Some of the points in this practice involve:

1. Creating the space to see these disturbances and create some distance to not be hooked—we recognise the impulse.

2. It is not rejecting the emotion, rather we allow ourselves to feel it, and then utilise tools to dissipate and transmute that energy.

3. We try to develop a cooling quality of calm in order to control the tendency to recycle the emotion.

In the case of a more common emotion, like anger, we see how we could apply this approach. As we are triggered, we recognise that we are feeling an inner heat, a building of energy. We catch the impulse to lash out, we breathe deeply, and we take some time out.

In Buddhism, an additional step—the antidote to the emotion of jealousy—involves cultivating a sympathetic joy for others (delight in their happiness, offer loving-kindness).

But if jealousy arises within intimate partnership, could we apply these steps? 

This is certainly more tricky. I might notice the impulse, the heat, or the contraction. I might be able to witness it from a place of emotional distance, but could I really find a sympathetic joy if my partner finds a sensuous or emotional joy or connection with another person?

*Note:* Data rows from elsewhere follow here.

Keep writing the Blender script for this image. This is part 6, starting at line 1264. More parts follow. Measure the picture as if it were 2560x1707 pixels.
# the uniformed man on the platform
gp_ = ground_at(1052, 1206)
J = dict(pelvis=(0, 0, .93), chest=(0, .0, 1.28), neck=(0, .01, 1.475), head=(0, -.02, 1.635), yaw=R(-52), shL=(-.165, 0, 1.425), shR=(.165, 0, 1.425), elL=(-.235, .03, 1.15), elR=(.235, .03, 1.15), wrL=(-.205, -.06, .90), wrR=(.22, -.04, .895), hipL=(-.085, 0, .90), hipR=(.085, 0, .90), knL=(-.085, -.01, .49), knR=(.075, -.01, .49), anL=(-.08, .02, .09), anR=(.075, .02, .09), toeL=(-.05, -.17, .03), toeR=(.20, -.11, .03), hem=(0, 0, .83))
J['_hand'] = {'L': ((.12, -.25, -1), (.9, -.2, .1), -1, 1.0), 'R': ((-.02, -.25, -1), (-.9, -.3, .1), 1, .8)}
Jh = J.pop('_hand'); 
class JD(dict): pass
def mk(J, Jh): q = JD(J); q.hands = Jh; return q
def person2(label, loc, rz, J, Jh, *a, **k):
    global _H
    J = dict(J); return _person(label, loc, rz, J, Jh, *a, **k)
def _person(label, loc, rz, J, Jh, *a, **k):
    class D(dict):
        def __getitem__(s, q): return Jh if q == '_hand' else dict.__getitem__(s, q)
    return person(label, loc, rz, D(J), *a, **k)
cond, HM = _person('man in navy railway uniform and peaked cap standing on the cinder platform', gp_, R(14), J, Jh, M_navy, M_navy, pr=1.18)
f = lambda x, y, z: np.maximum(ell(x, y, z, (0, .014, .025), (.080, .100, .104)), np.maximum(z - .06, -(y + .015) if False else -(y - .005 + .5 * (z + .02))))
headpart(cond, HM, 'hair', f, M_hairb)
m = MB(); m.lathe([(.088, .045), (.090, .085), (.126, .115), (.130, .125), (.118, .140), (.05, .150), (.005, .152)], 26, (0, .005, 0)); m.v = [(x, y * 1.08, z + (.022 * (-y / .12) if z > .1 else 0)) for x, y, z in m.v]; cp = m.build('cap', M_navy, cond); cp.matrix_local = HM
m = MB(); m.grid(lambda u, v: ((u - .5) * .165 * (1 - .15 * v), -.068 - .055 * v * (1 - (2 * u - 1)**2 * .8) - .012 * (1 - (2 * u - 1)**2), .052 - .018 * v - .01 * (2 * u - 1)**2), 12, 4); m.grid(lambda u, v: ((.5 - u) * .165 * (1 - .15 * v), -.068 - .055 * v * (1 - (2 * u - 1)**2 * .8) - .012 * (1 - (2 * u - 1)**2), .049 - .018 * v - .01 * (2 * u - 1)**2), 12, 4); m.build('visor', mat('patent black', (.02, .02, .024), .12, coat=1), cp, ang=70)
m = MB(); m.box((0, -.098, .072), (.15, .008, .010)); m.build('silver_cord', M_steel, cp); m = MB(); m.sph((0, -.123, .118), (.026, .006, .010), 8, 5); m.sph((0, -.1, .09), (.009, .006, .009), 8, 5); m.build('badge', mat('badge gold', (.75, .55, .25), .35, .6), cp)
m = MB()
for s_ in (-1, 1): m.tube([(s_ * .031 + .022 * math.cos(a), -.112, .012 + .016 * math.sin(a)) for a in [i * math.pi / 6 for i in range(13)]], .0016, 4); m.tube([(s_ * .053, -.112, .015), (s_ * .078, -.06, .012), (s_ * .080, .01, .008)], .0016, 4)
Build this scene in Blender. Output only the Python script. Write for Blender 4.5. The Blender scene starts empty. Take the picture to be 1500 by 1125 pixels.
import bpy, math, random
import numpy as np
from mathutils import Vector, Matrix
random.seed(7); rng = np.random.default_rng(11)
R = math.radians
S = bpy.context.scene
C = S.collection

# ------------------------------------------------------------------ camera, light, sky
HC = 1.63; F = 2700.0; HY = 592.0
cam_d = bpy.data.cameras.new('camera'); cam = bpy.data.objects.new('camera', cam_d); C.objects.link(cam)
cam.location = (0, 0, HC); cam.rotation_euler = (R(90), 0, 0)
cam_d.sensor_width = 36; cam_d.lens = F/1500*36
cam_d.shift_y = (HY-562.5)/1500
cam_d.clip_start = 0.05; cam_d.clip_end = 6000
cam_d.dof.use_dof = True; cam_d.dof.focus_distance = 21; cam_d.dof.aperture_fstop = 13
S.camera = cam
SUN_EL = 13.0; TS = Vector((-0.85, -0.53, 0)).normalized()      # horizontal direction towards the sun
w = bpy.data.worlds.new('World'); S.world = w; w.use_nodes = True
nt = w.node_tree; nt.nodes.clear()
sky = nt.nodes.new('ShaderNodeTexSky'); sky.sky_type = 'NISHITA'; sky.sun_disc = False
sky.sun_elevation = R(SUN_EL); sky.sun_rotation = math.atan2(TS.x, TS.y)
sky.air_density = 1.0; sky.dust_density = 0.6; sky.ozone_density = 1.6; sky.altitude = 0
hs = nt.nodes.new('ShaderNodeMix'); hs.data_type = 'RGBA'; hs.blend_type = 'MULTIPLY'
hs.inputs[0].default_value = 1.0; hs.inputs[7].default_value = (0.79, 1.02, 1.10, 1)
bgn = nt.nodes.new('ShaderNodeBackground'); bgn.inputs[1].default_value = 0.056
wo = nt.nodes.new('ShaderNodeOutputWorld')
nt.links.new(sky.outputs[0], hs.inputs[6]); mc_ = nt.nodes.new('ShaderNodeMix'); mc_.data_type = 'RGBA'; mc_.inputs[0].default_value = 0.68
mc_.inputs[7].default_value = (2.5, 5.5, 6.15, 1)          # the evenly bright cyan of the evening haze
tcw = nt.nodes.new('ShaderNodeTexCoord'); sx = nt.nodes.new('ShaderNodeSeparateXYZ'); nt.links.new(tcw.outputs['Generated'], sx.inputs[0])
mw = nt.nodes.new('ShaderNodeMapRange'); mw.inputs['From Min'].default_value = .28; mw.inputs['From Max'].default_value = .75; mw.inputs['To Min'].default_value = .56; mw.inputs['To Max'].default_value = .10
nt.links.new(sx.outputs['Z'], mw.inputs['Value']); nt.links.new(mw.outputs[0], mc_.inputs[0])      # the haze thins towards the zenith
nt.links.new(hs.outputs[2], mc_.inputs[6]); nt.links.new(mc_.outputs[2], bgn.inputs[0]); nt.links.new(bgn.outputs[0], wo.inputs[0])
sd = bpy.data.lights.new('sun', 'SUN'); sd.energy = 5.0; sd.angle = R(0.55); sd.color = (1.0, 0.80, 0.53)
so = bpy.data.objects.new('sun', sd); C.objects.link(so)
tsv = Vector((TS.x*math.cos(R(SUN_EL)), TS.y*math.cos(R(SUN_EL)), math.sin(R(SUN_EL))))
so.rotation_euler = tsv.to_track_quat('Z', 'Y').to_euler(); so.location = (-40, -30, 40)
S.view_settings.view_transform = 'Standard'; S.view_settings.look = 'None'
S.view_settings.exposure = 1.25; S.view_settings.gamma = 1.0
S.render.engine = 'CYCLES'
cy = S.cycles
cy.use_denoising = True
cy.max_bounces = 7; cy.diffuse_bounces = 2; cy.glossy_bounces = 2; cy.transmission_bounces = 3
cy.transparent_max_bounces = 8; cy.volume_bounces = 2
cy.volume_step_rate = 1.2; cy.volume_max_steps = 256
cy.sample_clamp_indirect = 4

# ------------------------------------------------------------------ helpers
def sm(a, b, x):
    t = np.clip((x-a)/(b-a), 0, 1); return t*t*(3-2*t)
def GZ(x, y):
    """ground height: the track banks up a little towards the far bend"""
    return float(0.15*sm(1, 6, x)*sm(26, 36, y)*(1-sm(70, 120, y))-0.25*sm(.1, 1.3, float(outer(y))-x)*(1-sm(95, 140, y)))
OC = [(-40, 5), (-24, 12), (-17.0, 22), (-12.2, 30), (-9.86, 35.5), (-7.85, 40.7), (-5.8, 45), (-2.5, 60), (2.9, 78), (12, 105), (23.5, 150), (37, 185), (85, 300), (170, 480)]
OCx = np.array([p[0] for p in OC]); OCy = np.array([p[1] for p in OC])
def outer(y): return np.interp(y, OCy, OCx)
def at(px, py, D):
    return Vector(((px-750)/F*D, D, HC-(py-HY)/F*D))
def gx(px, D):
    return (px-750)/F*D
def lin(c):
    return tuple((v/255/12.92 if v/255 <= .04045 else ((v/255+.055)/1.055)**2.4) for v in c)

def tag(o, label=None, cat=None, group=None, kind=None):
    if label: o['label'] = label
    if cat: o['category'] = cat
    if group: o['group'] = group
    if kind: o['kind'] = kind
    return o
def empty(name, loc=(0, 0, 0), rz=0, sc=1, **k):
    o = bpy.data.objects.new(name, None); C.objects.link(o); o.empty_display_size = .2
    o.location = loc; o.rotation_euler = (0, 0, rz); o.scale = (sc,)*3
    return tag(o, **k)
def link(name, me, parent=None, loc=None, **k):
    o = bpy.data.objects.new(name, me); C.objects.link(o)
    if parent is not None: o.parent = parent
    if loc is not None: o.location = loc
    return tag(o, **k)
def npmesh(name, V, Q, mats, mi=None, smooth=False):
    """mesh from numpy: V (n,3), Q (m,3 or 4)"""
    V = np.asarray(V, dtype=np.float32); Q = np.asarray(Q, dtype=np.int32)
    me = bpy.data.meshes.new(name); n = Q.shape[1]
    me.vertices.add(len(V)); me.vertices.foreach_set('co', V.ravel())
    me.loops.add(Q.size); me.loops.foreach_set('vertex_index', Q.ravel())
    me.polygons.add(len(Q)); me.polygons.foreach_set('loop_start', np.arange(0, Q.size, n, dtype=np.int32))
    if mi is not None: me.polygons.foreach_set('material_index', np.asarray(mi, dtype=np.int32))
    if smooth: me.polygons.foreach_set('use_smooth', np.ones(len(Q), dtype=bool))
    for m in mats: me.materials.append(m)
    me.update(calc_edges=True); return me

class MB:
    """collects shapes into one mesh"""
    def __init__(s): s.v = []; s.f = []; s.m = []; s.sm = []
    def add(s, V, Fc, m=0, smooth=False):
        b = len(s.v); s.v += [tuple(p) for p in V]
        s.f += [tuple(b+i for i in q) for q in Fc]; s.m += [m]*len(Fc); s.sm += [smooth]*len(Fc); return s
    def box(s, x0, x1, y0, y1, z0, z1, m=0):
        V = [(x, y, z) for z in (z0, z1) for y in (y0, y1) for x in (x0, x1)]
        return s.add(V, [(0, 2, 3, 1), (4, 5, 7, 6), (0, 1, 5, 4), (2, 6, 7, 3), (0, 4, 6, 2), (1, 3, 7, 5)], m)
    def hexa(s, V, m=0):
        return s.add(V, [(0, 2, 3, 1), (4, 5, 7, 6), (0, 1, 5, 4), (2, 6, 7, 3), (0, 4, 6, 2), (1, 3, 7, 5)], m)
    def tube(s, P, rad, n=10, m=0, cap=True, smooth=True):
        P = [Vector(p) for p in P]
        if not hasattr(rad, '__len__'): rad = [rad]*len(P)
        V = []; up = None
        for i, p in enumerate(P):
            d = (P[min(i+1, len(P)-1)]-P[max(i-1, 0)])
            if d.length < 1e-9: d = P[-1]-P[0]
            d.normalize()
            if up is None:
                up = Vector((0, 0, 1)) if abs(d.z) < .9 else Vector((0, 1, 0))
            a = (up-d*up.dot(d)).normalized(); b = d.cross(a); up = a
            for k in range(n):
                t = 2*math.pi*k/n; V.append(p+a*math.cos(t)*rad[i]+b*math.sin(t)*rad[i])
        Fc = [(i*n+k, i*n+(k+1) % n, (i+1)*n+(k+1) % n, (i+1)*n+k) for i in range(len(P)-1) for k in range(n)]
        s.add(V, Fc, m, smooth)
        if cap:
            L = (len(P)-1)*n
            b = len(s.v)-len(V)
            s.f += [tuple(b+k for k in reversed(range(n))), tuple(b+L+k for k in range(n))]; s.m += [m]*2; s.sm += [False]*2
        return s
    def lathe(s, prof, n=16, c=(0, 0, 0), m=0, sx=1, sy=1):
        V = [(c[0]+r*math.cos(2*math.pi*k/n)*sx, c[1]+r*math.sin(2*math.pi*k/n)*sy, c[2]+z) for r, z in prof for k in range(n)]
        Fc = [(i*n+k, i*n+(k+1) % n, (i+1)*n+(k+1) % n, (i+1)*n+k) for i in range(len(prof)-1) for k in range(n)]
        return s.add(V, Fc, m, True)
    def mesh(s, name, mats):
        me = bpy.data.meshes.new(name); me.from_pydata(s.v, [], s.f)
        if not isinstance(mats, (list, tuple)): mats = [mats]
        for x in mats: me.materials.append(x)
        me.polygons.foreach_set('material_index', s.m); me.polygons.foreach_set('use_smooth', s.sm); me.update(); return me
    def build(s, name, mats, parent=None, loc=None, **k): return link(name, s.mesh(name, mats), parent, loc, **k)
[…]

The word compersion has evolved to refer to “the feeling of taking joy in the joy that others you love share among themselves,” thus it is quite opposite to jealousy.

Could I really let go of my self-centredness and break through the ultimately false duality between self and other? For most of us, the immediate reaction to our partner finding “joy” (attraction, arousal) with another is often a contracting fear, anger (even rage), and not one of expansive openness and love. But here is the place I find myself leaning in to explore.

The practice is then to not let myself be enveloped in the fear of being abandoned, the sense of not being enough, and the trap of comparison. I emphasise, it’s a practice. 

In the last year, I have had the opportunity to witness my partner naturally opening himself to another in deep love and resonance. In the beginning, all my defensive instincts arose, all the “normal” tendencies of jealousy kicked in, and the fear of abandonment was high. But I was invited to participate in this experiment of authentic love and connection. And it has been an incredible process of growth and self-inquiry.

In this, I ask whether it is possible to free embodied love from possessiveness, fears of abandonment, unworthiness, and engulfment, and open to new possibilities for the expression of love.

Our culture still holds monogamy as the norm, as the most stable and workable form of relationship. Other options are seen as less desirable, even problematic.

I’d agree that more than two involves a more dynamic navigation. Yet, in this new era of relationship, many people are exploring ways to bring in a sense of safe, loving relationship that requires a commitment to clear communication, to exploring the layers of emotions that arise, and to essentially move beyond the suffering. This is a practice that acknowledges the importance of staying open to the dynamic unfolding of life that eludes any fixed or predetermined ideology.

It is not comfortable—in fact, it requires a deep willingness to stretch beyond our conditioning and our ordinary perspectives on what love is. It requires that we don’t use spiritual bypassing to avoid dealing with emotions that arise, it requires vulnerability and mutual support, and it requires a commitment to being responsible for looking within.